┌─ Exercise inputs

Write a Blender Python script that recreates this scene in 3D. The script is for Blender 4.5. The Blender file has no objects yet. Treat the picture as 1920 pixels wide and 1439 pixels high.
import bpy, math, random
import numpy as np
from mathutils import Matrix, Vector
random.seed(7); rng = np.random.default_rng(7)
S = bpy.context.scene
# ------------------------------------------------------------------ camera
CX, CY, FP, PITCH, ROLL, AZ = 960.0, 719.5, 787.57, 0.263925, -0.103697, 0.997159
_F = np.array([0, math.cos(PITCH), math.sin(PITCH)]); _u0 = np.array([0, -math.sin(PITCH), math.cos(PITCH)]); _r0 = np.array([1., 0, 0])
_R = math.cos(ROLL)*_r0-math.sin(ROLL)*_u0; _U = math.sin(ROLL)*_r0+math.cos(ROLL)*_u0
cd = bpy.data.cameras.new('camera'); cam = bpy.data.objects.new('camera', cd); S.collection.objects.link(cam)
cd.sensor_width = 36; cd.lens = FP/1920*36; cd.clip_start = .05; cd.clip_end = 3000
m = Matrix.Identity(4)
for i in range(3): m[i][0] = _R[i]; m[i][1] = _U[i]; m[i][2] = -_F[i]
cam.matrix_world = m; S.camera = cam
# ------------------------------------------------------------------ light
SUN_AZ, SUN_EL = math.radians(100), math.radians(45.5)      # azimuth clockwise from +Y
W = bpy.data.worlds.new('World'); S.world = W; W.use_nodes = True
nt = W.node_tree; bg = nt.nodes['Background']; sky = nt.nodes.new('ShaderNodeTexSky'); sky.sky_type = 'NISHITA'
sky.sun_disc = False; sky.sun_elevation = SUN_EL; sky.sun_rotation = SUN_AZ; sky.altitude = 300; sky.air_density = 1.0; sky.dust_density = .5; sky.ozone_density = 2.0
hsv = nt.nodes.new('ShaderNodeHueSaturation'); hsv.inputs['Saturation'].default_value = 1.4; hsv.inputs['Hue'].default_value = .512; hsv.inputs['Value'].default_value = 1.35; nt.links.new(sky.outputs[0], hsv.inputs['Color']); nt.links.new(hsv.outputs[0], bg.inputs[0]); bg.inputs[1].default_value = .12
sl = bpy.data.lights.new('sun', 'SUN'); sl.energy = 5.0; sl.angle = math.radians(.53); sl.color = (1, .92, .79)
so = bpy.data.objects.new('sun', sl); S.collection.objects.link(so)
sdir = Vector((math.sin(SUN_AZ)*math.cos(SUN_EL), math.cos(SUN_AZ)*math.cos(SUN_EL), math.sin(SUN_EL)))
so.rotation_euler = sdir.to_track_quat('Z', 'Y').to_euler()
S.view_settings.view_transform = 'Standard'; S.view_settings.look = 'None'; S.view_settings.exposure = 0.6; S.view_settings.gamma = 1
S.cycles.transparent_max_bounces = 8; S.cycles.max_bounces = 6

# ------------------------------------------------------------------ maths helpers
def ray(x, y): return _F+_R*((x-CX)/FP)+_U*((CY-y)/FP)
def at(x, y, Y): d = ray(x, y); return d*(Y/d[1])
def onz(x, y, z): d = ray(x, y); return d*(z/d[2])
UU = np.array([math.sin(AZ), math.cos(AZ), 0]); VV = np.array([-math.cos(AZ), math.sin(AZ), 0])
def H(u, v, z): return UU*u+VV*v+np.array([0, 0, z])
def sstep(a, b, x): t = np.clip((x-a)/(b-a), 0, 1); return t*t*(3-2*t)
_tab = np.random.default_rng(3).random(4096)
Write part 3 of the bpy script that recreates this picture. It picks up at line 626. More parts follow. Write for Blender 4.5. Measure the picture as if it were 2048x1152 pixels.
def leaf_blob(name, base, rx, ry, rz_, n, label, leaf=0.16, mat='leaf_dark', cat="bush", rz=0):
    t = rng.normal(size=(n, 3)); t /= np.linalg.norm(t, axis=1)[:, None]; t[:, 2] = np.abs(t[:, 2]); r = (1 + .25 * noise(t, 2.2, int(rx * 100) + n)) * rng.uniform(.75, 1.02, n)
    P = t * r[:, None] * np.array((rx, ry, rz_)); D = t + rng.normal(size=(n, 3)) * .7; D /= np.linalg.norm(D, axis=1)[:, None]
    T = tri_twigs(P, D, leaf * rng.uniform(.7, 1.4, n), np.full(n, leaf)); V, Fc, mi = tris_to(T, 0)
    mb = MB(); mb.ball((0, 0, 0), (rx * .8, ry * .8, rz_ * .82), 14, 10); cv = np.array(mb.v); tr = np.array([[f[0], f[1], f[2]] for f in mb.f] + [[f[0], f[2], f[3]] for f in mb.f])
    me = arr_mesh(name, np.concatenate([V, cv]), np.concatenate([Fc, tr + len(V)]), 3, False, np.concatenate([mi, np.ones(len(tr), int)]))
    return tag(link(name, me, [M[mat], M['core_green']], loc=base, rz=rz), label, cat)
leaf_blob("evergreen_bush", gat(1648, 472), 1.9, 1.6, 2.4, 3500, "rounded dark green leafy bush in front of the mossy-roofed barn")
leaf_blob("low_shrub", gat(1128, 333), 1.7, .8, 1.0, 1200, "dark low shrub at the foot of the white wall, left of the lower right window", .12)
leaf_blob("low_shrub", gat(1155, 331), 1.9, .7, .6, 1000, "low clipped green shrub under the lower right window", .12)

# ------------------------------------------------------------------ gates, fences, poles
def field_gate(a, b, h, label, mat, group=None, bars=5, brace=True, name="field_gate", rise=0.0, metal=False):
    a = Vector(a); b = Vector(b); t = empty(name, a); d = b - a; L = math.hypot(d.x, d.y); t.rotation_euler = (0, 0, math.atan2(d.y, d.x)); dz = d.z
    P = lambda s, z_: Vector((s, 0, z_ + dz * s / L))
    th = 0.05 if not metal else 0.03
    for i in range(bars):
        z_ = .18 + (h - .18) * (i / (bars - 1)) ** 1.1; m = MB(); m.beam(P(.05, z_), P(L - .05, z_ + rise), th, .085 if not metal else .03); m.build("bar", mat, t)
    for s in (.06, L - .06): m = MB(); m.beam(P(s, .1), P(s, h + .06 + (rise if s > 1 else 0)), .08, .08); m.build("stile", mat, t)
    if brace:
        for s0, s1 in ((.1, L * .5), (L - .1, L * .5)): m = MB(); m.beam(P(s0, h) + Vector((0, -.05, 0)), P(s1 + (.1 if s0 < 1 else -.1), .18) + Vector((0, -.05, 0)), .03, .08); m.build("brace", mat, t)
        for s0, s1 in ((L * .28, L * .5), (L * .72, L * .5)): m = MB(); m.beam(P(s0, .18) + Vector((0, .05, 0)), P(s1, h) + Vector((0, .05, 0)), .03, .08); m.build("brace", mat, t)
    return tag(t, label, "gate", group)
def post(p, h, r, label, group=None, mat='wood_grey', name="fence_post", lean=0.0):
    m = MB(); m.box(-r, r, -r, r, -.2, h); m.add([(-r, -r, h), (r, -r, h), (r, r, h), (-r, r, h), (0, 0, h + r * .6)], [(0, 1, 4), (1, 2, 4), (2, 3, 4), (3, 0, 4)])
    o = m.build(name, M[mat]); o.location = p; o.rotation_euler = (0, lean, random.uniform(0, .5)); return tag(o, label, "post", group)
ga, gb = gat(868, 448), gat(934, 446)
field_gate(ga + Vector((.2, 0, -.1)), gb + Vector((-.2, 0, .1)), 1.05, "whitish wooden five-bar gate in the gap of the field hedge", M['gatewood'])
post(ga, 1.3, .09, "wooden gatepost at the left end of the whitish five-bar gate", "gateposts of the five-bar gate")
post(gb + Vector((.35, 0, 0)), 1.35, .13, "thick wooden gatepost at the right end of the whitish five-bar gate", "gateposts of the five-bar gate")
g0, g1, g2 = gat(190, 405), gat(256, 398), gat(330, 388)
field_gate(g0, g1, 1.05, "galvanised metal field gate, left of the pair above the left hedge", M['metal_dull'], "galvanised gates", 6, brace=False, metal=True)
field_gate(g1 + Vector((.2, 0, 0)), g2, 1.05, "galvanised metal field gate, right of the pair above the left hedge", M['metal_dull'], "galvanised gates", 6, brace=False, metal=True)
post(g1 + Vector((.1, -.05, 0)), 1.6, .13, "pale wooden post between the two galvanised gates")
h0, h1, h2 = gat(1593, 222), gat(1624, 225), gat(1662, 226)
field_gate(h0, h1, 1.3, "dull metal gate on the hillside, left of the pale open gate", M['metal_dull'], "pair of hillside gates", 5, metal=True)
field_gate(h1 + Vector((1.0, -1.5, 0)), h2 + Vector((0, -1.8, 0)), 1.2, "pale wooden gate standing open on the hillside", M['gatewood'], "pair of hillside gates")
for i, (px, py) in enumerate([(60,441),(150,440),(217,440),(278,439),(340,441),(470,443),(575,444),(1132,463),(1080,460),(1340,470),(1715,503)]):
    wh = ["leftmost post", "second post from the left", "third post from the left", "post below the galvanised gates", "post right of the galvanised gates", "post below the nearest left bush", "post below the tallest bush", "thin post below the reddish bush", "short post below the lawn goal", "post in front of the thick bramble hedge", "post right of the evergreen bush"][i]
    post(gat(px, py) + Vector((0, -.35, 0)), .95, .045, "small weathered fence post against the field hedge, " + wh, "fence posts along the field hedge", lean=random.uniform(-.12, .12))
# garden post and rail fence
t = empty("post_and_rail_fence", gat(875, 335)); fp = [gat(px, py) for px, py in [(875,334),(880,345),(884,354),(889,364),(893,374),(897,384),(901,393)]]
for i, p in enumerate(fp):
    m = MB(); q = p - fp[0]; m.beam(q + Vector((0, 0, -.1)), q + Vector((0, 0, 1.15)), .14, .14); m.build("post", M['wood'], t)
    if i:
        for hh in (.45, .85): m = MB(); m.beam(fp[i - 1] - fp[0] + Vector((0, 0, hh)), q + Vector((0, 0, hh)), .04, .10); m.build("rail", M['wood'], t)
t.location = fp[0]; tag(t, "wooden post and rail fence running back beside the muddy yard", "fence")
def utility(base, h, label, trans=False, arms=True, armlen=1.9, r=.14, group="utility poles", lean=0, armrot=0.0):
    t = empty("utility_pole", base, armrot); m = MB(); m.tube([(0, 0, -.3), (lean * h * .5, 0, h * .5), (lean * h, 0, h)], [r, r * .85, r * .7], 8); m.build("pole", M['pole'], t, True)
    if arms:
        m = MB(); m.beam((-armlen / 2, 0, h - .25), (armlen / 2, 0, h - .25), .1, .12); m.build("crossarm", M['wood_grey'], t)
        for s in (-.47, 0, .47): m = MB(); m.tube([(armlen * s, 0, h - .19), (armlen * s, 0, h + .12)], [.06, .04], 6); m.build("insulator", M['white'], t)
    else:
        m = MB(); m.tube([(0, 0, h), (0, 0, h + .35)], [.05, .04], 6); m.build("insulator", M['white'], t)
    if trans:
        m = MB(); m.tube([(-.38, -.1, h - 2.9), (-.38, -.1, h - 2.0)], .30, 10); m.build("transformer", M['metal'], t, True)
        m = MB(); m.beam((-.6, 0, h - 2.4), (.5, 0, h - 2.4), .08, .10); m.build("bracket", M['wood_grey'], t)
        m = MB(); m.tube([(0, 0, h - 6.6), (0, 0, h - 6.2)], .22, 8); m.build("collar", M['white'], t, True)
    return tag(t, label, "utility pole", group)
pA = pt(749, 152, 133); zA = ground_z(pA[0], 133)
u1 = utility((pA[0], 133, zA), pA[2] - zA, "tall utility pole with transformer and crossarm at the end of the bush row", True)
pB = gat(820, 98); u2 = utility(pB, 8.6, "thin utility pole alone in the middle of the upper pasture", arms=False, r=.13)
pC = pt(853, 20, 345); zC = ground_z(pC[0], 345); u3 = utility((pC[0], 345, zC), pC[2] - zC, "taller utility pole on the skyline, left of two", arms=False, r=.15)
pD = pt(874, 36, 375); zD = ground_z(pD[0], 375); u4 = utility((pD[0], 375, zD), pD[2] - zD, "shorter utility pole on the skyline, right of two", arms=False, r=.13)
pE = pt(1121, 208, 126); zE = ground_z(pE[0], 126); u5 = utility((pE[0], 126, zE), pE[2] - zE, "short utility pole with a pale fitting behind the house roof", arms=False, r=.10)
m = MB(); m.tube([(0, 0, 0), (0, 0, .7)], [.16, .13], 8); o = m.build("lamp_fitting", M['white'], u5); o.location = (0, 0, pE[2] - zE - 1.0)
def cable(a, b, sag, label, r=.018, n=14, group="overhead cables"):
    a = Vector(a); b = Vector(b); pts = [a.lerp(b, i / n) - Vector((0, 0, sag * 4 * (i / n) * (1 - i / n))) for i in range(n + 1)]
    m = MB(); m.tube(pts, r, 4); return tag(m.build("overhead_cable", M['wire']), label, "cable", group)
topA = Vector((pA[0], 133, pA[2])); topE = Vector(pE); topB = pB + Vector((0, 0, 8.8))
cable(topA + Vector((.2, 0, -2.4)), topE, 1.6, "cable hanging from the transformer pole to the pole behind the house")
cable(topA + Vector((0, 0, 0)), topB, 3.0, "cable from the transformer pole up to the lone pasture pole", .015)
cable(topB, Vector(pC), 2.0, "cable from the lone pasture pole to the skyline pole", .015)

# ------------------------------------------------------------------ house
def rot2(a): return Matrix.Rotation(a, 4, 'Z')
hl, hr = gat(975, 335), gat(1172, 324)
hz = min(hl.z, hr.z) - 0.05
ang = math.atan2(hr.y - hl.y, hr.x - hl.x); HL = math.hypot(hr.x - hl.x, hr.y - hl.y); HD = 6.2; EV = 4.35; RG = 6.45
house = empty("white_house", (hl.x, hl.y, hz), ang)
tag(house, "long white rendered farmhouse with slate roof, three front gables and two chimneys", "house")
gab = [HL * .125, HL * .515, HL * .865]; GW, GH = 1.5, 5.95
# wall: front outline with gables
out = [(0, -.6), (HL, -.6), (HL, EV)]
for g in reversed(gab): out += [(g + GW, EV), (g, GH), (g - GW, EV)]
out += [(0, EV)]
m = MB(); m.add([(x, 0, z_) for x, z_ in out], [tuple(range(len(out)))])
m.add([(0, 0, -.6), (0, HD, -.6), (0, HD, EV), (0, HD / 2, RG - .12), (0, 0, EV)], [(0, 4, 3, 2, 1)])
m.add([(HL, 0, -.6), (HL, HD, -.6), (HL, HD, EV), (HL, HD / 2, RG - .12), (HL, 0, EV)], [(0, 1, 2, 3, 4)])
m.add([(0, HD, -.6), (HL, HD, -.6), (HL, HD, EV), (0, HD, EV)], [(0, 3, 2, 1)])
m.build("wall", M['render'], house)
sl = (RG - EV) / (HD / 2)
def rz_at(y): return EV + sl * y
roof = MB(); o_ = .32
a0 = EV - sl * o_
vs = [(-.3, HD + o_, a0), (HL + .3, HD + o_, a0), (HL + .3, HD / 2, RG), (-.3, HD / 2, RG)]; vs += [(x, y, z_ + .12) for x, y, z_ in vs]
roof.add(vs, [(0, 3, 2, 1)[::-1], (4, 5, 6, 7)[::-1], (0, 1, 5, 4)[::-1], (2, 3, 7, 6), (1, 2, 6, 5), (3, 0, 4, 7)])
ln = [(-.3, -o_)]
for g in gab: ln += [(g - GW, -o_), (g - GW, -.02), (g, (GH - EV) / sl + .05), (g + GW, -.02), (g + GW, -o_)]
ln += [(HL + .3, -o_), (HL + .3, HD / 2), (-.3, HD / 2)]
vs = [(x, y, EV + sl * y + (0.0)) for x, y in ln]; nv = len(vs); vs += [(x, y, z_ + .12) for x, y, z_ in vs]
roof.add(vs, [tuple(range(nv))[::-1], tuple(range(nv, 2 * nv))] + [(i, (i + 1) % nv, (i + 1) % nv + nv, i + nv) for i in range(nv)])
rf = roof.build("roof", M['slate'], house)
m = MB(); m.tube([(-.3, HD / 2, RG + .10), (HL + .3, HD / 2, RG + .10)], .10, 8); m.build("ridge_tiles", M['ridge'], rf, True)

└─

- **What the task requires**:
Count every line above that holds the string "scene" and give the total, nothing more.

- **The solution**:
2